Requirement => Quote exactly the lines spanning from the top of the data below to the line that contains "import numpy as np", including both.

Supplied data =>
------------

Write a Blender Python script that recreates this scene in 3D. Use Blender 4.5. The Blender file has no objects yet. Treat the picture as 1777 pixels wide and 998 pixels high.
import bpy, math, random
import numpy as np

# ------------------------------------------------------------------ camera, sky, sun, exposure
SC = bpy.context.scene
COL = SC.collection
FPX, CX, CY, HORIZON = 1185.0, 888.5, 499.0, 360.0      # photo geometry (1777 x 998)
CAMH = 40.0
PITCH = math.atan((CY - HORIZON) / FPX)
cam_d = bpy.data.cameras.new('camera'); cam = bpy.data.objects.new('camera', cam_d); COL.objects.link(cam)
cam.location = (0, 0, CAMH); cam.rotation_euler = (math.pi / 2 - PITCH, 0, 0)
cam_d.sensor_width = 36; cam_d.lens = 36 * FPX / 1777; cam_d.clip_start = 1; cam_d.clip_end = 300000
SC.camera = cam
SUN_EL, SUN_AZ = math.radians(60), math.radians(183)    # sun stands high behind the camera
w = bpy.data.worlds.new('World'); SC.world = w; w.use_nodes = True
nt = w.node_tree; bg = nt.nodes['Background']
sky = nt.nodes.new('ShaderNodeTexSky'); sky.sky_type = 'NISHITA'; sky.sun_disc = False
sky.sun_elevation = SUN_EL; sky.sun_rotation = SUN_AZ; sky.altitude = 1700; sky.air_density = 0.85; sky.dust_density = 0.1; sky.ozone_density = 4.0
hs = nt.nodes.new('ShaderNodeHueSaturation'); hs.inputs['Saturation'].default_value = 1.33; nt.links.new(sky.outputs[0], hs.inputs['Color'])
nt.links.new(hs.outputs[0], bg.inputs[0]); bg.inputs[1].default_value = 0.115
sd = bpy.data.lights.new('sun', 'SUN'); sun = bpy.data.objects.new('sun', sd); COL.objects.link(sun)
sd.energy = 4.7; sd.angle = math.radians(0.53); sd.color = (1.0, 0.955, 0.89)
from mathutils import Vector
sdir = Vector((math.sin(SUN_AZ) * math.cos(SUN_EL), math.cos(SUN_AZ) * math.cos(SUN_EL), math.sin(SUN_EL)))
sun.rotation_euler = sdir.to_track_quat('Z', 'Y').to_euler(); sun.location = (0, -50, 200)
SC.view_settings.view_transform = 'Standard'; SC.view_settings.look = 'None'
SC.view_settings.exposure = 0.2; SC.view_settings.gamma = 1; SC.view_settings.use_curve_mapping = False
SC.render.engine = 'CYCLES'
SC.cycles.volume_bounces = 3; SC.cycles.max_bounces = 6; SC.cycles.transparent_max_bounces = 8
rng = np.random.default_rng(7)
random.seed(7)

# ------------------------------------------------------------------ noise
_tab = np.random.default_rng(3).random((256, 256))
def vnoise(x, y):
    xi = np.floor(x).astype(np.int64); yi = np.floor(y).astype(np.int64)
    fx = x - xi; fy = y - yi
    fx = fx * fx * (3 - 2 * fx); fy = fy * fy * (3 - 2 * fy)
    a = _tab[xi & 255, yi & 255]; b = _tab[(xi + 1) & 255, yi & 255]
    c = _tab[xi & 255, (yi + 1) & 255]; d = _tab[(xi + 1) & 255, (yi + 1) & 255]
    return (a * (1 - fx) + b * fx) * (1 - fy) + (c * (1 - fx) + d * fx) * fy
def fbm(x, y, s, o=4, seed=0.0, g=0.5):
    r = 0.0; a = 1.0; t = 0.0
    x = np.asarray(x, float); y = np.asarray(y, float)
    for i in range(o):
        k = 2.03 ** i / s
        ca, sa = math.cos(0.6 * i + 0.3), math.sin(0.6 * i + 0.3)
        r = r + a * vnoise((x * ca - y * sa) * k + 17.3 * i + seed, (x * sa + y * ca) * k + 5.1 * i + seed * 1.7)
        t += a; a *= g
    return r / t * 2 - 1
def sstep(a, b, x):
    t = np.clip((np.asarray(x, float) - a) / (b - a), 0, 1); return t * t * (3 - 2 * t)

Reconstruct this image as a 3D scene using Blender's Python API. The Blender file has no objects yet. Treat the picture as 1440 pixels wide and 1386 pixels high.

------------

Written answer =>
Write a Blender Python script that recreates this scene in 3D. Use Blender 4.5. The Blender file has no objects yet. Treat the picture as 1777 pixels wide and 998 pixels high.
import bpy, math, random
import numpy as np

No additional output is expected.